地下水モデルコースの野外実習の様子。地図を見ながら、授業の習得成果を確認。適切な地下水モデルの立案は、効率的な井戸掘削に必要不可欠(写真:JICA)
エチオピアでは人口の8割以上が村落部に居住しています。ところが、水の利用について見ると、給水率※1は44%で、サブサハラ・アフリカ地域の平均給水率である64%を大きく下回っています。エチオピアの人々にとって、水を利用することは、たいへんな労力と時間がかかり、貧困の削減を妨げる一因となっています。それだけに安全な水の確保に携わる技術者を育成し、より多くの人々が安全な水を利用できるようにすることがとても重要です。

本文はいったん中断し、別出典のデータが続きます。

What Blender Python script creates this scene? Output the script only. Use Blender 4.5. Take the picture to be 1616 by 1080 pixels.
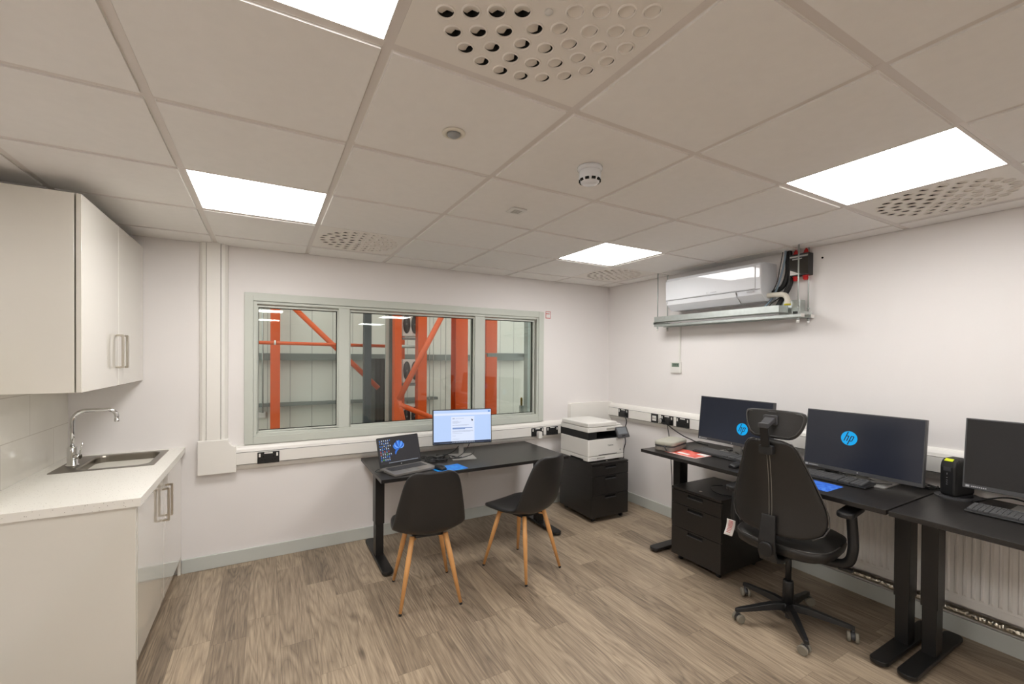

日本は、1998年から15年間エチオピア水技術センター(EWTEC)※2に対して技術協力を通じて、常設研修コースの設立・実施、センターの運営のための支援を行い、特に技術指導者の育成に力を注いできました。1998年から2005年の間は日本人専門家が中心となって研修を実施し、2005年から2008年の間には徐々にその役割をエチオピアのカウンターパート(相手側の同等の役割の人)へ移行していき、最終的(2009~2013年)には大部分の研修コースをエチオピア側が独自で実施できるようになりました。
その結果、EWTECでは、これまでエチオピアの政府機関、民間企業、職業訓練校などから通算で3,500名を超える研修生を受け入れ、今やエチオピアの各地で卒業生が活躍しています。また、周辺のアフリカ諸国(18か国)の技術者を対象とした国際コースの研修も実施し、エチオピア国内にとどまらず、広くアフリカ諸国の地下水技術者育成にも貢献しています。
その成果が認められ、2013年8月、EWTECは国立の水技術学校(EWTI)※3として承認され、名実ともに水分野の技術者育成の中心的な機関としての地位を確立しました。今後、新組織EWTIとしてエチオピアの水分野のさらなる発展へ寄与し、さらに多くの人々が安全な水を利用できるための重要な役割を担っていきます。
※1 安全な水を供給している割合。